About 118 years ago, Daimler-Motoren-Gesellschaft would introduce a car that no one else had seen before. Dubbed the Mercedes 35 PS and pioneered by Emil Jellinek, it would go on to change how people saw cars back then, doing away with the traditional designs that were similar to motorized carriages. Revealed in Nice during Race Week, the Mercedes 35 PS would go on to dominate every race it joined, featuring a flat vehicle design, a light high-performance engine that was placed low in the frame, and a radiator integrated to the front. This very layout pioneered the era of the modern car. Now, Mercedes' latest concept recalls that historic event.
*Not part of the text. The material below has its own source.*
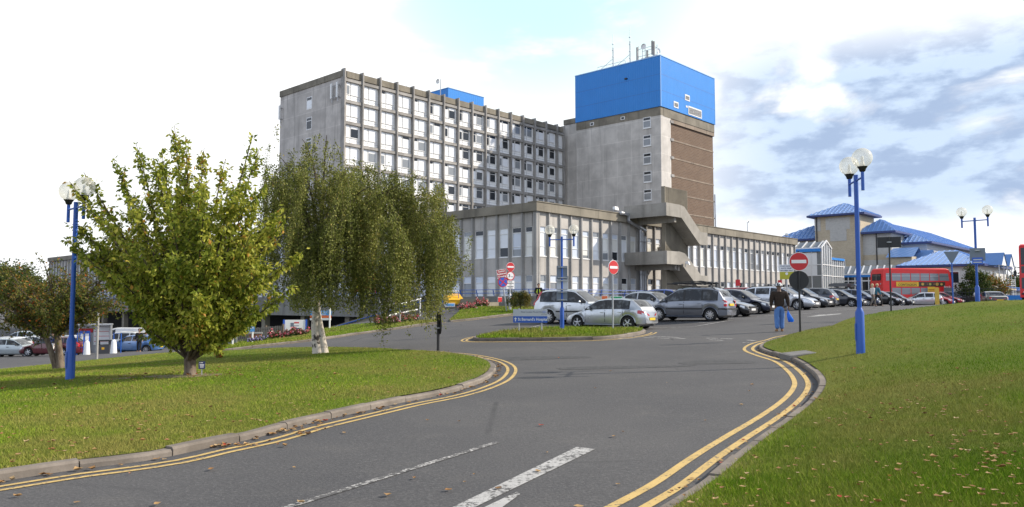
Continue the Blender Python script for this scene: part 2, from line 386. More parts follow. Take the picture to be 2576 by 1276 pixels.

Gallery: Vision Mercedes Simplex

Called the "Vision Mercedes Simplex", the concept wants to convey the message that Mercedes-Benz has always been about luxury and innovation. "Only a brand that is as strong as Mercedes-Benz is capable of the physical symbiosis of history and future. The "Vision Mercedes Simplex" symbolises the transformation of the brand-specific luxury of Mercedes-Benz", says Chief Design Officer Gorden Wagener. Atop the monocoque frame sits a seat for two, with four large freestanding wheels, and a completely modern driving display. The front of the concept is white, while the back half is in black, inheriting the original design. There a lot of aerodynamic surfaces on the vehicle and the wheels are transparent, conveying lightness. 

A rose gold radiator with a digital 3D display in front show off a digitally superimposed "Mercedes" lettering, complete with vehicle status animations. There's even a leather bag that sits at the tail end of the vehicle body. In the cabin, the design was all about seamlessness and fluidity, featuring a steering column, switches, and instrument panel inspired by motorcycles and nautical design. There are even touches of handcraftsmanship in the azure blue upholstery and openers for luggage. The driving display is meant to only display the information needed at a certain point in time or specific driving situation, allowing the driver to take in relevant information and yet still concentrate fully on the road at all times.

This sculpture on wheels will be shown off for the first time at Design Essentials 2019 in Nice, France.